02 March 2006

New witnesses to IRA bombing

Belfast Telegraph

By Jonathan McCambridge
02 March 2006

The Enniskillen Remembrance Day bombing will be one of the first cases examined by Northern Ireland's new Historical Enquiries Team, police have revealed.

Detectives have also recently uncovered new witnesses to the IRA massacre who have been interviewed.

The Historical Enquiries Team was set up earlier this year to investigate over 3,000 Troubles-related deaths between 1968 and 1998.

At a meeting of the Policing Board yesterday, Ulster Unionist Sam Foster asked police for an update on the police investigation into the IRA atrocity when a no-warning bomb exploded at the Cenotaph in Enniskillen on Remembrance Sunday in 1987.

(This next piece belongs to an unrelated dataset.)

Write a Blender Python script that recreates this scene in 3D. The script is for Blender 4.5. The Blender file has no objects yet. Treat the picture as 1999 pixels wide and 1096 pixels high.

Eleven people were killed and 63 were injured in the bombing, which caused outrage across the world.

Mr Foster said he was very disappointed by the lack of police progress. He said the victims were suffering from "non-remembrance" by police.

Chief Superintendent Maggie Hunter said that the C2 department of Crime Operations was continuing to pursue lines of inquiry in the Enniskillen bombing.

She said: "Recently we identified new witnesses and they have been interviewed.

"When the new lines of inquiry have been examined, the case will be passed to the Historical Enquiries Team.

"Their governing principle will be maximum disclosure, subject to legal guidelines.

"I can assure you the Enniskillen case will be treated as a case already opened and will be dealt with whenever the inquiry team receive the papers."